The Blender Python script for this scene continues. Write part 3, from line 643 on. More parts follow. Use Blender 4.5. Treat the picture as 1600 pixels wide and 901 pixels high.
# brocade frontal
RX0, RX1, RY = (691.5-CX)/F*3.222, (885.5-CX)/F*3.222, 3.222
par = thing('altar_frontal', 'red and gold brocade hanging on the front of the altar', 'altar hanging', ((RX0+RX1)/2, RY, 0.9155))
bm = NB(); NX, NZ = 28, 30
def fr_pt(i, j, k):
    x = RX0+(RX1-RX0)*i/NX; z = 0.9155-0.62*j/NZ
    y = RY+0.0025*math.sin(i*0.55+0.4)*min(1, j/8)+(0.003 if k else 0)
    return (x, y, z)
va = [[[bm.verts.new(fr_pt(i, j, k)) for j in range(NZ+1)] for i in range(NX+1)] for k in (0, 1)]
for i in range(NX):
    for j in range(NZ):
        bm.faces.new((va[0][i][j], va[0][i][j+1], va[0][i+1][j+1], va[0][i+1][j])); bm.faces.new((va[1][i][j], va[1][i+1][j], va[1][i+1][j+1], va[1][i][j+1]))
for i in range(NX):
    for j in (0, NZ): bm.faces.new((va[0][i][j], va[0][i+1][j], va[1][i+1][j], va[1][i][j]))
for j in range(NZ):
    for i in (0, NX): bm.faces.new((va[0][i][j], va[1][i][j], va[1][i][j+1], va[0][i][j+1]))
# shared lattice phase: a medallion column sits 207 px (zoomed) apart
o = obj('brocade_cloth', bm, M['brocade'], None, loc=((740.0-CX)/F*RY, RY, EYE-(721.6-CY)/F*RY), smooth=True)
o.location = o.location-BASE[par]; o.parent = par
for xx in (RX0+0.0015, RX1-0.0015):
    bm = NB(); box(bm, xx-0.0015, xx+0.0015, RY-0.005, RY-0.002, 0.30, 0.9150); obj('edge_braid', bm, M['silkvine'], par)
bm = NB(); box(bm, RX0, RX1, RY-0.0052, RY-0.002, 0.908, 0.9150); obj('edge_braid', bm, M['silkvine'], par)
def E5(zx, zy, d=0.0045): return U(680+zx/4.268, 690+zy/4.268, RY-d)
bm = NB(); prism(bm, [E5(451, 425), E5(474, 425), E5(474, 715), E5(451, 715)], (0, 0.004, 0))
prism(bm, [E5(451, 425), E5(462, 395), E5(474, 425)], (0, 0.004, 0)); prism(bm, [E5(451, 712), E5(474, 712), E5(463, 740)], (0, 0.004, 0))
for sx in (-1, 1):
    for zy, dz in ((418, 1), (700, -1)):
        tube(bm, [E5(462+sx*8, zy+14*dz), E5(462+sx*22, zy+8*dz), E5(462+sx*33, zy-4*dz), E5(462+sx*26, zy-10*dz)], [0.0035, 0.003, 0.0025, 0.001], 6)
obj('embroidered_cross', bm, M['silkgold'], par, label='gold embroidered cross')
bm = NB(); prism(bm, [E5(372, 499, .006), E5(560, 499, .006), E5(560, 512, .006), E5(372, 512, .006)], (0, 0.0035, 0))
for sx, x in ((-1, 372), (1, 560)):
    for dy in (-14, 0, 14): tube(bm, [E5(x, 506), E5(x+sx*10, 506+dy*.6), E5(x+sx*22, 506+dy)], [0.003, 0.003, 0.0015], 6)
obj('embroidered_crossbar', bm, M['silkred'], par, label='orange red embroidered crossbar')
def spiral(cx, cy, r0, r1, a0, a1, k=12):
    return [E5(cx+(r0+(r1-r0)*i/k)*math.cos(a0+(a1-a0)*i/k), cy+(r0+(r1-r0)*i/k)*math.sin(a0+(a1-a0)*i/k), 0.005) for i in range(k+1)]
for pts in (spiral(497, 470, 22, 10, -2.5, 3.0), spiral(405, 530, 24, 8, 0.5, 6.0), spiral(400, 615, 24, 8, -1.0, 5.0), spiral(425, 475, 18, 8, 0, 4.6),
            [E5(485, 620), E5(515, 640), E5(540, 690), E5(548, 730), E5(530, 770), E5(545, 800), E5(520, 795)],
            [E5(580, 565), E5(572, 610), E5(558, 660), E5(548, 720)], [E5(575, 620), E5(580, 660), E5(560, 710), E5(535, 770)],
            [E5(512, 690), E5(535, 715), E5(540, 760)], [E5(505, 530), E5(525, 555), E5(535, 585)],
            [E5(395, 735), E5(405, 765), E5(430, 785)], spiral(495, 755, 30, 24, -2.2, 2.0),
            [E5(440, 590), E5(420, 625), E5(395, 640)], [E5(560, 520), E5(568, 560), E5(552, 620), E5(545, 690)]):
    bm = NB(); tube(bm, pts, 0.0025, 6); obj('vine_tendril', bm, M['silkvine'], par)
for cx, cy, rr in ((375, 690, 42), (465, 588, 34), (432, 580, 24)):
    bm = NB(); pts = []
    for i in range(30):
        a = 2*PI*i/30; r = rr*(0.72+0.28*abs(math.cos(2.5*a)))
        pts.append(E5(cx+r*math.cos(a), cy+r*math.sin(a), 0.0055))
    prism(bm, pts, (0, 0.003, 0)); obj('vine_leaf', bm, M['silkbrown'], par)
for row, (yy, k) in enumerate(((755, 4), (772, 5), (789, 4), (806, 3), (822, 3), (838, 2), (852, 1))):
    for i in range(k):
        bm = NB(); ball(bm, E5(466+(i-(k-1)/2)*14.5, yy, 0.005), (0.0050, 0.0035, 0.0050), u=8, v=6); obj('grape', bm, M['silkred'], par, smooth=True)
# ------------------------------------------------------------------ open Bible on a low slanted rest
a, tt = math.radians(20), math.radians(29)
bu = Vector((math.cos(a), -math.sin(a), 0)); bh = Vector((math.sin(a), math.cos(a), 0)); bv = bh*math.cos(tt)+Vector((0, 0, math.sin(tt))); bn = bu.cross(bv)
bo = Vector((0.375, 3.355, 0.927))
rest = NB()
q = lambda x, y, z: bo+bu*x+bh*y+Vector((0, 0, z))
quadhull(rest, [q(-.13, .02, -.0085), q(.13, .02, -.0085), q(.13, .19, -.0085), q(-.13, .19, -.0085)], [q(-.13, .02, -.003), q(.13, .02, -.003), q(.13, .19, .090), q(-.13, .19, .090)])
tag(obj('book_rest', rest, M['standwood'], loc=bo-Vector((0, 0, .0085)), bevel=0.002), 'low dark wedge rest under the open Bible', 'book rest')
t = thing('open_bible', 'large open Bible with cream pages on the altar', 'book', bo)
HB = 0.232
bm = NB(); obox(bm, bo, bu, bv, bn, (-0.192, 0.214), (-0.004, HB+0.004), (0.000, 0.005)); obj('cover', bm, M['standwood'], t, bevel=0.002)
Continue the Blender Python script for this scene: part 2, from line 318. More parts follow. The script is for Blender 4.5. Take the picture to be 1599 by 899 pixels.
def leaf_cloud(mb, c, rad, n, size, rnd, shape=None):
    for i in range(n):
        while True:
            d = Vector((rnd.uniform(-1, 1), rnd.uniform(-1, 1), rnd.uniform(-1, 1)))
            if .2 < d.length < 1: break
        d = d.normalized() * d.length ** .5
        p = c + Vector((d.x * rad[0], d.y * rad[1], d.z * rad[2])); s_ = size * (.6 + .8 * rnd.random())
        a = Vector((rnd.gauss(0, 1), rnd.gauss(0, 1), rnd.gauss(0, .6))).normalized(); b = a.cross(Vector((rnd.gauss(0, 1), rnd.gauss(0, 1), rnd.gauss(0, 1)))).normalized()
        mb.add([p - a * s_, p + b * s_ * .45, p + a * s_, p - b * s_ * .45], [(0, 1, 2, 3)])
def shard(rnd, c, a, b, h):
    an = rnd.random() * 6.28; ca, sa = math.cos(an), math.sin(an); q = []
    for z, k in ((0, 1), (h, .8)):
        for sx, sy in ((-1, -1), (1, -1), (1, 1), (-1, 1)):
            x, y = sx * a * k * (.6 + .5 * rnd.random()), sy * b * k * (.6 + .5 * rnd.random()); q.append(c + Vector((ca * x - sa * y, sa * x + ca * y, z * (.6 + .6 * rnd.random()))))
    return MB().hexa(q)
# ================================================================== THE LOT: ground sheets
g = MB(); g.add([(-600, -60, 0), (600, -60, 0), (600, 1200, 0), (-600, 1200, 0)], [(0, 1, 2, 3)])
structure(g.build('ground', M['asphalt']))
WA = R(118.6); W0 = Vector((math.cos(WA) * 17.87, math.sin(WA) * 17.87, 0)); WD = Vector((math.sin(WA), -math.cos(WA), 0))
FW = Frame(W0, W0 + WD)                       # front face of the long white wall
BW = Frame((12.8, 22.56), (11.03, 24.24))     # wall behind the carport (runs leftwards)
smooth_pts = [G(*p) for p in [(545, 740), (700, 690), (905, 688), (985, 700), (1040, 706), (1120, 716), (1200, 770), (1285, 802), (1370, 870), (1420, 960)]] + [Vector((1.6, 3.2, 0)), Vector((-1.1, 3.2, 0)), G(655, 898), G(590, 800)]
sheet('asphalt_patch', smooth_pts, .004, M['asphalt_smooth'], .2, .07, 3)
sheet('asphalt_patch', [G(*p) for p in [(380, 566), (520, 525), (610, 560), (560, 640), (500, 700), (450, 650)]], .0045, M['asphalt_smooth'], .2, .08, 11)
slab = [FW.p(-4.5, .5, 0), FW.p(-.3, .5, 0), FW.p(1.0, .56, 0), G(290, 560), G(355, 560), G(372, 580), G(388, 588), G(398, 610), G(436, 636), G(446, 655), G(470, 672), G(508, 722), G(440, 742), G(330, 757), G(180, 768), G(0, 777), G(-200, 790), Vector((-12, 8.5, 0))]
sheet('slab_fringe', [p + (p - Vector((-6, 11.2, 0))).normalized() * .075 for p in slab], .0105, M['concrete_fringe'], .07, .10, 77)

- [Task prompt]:
Check all the records above and select each line where the string "script" is found.

- [Answer below]:
The Blender Python script for this scene continues. Write part 3, from line 643 on. More parts follow. Use Blender 4.5. Treat the picture as 1600 pixels wide and 901 pixels high.
Continue the Blender Python script for this scene: part 2, from line 318. More parts follow. The script is for Blender 4.5. Take the picture to be 1599 by 899 pixels.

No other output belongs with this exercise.